Recorded information:
━━━━━━━━

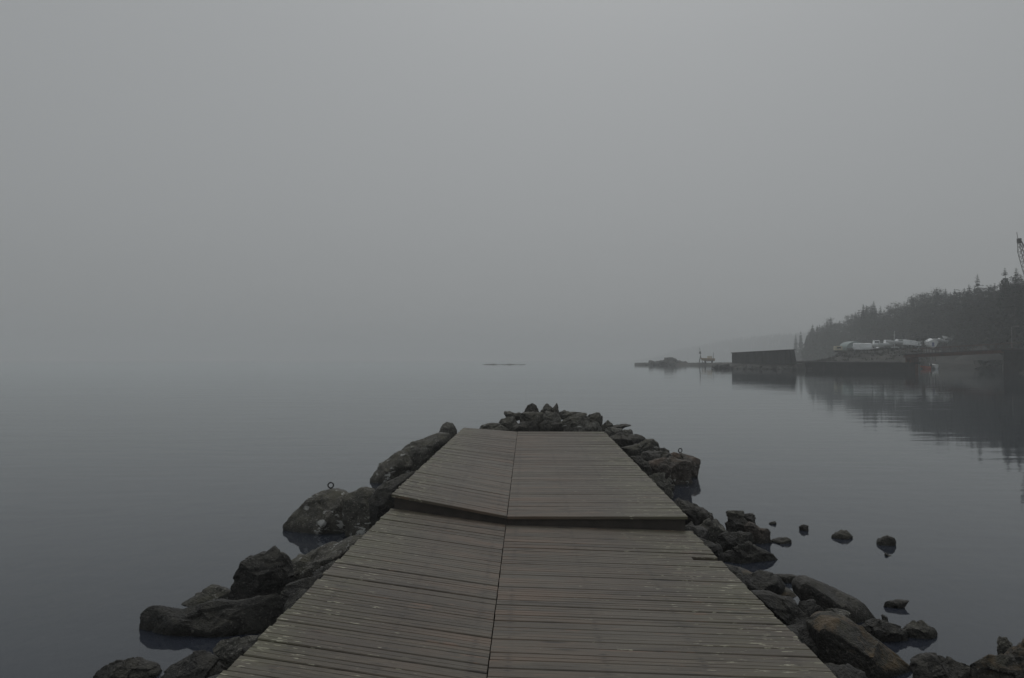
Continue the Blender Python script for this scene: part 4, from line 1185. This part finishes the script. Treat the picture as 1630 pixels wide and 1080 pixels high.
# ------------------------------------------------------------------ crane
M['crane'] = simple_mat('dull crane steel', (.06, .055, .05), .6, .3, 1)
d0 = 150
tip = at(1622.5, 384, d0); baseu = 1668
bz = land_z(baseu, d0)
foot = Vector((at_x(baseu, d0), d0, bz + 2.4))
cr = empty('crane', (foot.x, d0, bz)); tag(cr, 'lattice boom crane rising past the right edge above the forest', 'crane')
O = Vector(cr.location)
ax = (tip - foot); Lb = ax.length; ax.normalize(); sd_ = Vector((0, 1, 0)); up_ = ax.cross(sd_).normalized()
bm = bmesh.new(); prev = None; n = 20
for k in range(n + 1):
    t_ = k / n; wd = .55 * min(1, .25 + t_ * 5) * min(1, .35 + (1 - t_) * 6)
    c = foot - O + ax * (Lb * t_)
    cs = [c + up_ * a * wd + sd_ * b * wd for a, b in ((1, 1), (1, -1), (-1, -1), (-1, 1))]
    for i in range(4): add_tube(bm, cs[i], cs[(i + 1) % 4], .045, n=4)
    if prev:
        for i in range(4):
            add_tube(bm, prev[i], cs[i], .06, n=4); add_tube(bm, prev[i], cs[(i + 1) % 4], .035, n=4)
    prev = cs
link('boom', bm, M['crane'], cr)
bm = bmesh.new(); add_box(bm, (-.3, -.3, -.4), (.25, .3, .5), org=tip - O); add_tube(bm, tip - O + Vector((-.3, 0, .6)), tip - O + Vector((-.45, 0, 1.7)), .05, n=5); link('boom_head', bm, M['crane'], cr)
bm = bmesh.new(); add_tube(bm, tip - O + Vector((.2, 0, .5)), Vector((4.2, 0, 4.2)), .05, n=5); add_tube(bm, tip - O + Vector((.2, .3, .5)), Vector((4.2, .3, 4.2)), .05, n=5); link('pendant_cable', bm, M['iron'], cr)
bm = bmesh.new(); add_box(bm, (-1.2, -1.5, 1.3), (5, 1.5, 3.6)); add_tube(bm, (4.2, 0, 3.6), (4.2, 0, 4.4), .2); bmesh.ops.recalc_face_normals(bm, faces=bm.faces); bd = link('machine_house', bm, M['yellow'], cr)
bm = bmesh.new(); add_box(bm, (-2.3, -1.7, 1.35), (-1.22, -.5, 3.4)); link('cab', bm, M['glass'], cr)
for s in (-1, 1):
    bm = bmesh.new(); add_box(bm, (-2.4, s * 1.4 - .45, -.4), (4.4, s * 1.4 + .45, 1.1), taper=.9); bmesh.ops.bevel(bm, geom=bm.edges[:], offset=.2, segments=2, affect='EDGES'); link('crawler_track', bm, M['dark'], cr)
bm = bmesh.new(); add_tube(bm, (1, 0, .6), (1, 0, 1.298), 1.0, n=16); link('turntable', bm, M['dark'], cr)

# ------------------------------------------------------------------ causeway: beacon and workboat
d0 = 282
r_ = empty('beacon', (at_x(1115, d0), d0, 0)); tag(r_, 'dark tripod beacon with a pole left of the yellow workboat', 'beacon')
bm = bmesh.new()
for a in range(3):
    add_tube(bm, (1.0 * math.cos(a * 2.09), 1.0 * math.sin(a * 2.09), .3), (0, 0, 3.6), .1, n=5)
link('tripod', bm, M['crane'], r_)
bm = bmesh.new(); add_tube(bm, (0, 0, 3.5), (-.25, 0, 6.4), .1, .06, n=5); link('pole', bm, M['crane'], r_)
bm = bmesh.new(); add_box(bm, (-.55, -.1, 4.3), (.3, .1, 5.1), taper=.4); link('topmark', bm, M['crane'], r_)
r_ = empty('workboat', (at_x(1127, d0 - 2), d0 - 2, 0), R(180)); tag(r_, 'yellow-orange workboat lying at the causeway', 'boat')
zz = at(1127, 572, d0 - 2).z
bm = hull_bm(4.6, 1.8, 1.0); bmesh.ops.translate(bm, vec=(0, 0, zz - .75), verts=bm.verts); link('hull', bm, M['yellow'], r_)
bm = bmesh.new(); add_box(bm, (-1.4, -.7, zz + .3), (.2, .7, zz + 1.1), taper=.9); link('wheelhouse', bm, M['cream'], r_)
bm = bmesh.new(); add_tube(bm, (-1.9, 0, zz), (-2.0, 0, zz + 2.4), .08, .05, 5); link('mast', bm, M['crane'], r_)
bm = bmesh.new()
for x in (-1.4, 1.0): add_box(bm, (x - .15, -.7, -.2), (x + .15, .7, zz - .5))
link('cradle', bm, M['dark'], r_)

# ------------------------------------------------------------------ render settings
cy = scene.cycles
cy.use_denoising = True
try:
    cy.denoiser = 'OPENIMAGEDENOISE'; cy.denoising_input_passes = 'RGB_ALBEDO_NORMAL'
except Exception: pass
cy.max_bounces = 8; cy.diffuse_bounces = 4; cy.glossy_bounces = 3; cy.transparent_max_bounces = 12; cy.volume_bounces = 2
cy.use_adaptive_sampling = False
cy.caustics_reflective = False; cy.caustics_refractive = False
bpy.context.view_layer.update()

━━━━━━━━

Given exercise:
The material above must be printed exactly, with its pictures left out.

Result of this exercise:
Continue the Blender Python script for this scene: part 4, from line 1185. This part finishes the script. Treat the picture as 1630 pixels wide and 1080 pixels high.
# ------------------------------------------------------------------ crane
M['crane'] = simple_mat('dull crane steel', (.06, .055, .05), .6, .3, 1)
d0 = 150
tip = at(1622.5, 384, d0); baseu = 1668
bz = land_z(baseu, d0)
foot = Vector((at_x(baseu, d0), d0, bz + 2.4))
cr = empty('crane', (foot.x, d0, bz)); tag(cr, 'lattice boom crane rising past the right edge above the forest', 'crane')
O = Vector(cr.location)
ax = (tip - foot); Lb = ax.length; ax.normalize(); sd_ = Vector((0, 1, 0)); up_ = ax.cross(sd_).normalized()
bm = bmesh.new(); prev = None; n = 20
for k in range(n + 1):
    t_ = k / n; wd = .55 * min(1, .25 + t_ * 5) * min(1, .35 + (1 - t_) * 6)
    c = foot - O + ax * (Lb * t_)
    cs = [c + up_ * a * wd + sd_ * b * wd for a, b in ((1, 1), (1, -1), (-1, -1), (-1, 1))]
    for i in range(4): add_tube(bm, cs[i], cs[(i + 1) % 4], .045, n=4)
    if prev:
        for i in range(4):
            add_tube(bm, prev[i], cs[i], .06, n=4); add_tube(bm, prev[i], cs[(i + 1) % 4], .035, n=4)
    prev = cs
link('boom', bm, M['crane'], cr)
bm = bmesh.new(); add_box(bm, (-.3, -.3, -.4), (.25, .3, .5), org=tip - O); add_tube(bm, tip - O + Vector((-.3, 0, .6)), tip - O + Vector((-.45, 0, 1.7)), .05, n=5); link('boom_head', bm, M['crane'], cr)
bm = bmesh.new(); add_tube(bm, tip - O + Vector((.2, 0, .5)), Vector((4.2, 0, 4.2)), .05, n=5); add_tube(bm, tip - O + Vector((.2, .3, .5)), Vector((4.2, .3, 4.2)), .05, n=5); link('pendant_cable', bm, M['iron'], cr)
bm = bmesh.new(); add_box(bm, (-1.2, -1.5, 1.3), (5, 1.5, 3.6)); add_tube(bm, (4.2, 0, 3.6), (4.2, 0, 4.4), .2); bmesh.ops.recalc_face_normals(bm, faces=bm.faces); bd = link('machine_house', bm, M['yellow'], cr)
bm = bmesh.new(); add_box(bm, (-2.3, -1.7, 1.35), (-1.22, -.5, 3.4)); link('cab', bm, M['glass'], cr)
for s in (-1, 1):
    bm = bmesh.new(); add_box(bm, (-2.4, s * 1.4 - .45, -.4), (4.4, s * 1.4 + .45, 1.1), taper=.9); bmesh.ops.bevel(bm, geom=bm.edges[:], offset=.2, segments=2, affect='EDGES'); link('crawler_track', bm, M['dark'], cr)
bm = bmesh.new(); add_tube(bm, (1, 0, .6), (1, 0, 1.298), 1.0, n=16); link('turntable', bm, M['dark'], cr)

# ------------------------------------------------------------------ causeway: beacon and workboat
d0 = 282
r_ = empty('beacon', (at_x(1115, d0), d0, 0)); tag(r_, 'dark tripod beacon with a pole left of the yellow workboat', 'beacon')
bm = bmesh.new()
for a in range(3):
    add_tube(bm, (1.0 * math.cos(a * 2.09), 1.0 * math.sin(a * 2.09), .3), (0, 0, 3.6), .1, n=5)
link('tripod', bm, M['crane'], r_)
bm = bmesh.new(); add_tube(bm, (0, 0, 3.5), (-.25, 0, 6.4), .1, .06, n=5); link('pole', bm, M['crane'], r_)
bm = bmesh.new(); add_box(bm, (-.55, -.1, 4.3), (.3, .1, 5.1), taper=.4); link('topmark', bm, M['crane'], r_)
r_ = empty('workboat', (at_x(1127, d0 - 2), d0 - 2, 0), R(180)); tag(r_, 'yellow-orange workboat lying at the causeway', 'boat')
zz = at(1127, 572, d0 - 2).z
bm = hull_bm(4.6, 1.8, 1.0); bmesh.ops.translate(bm, vec=(0, 0, zz - .75), verts=bm.verts); link('hull', bm, M['yellow'], r_)
bm = bmesh.new(); add_box(bm, (-1.4, -.7, zz + .3), (.2, .7, zz + 1.1), taper=.9); link('wheelhouse', bm, M['cream'], r_)
bm = bmesh.new(); add_tube(bm, (-1.9, 0, zz), (-2.0, 0, zz + 2.4), .08, .05, 5); link('mast', bm, M['crane'], r_)
bm = bmesh.new()
for x in (-1.4, 1.0): add_box(bm, (x - .15, -.7, -.2), (x + .15, .7, zz - .5))
link('cradle', bm, M['dark'], r_)

# ------------------------------------------------------------------ render settings
cy = scene.cycles
cy.use_denoising = True
try:
    cy.denoiser = 'OPENIMAGEDENOISE'; cy.denoising_input_passes = 'RGB_ALBEDO_NORMAL'
except Exception: pass
cy.max_bounces = 8; cy.diffuse_bounces = 4; cy.glossy_bounces = 3; cy.transparent_max_bounces = 12; cy.volume_bounces = 2
cy.use_adaptive_sampling = False
cy.caustics_reflective = False; cy.caustics_refractive = False
bpy.context.view_layer.update()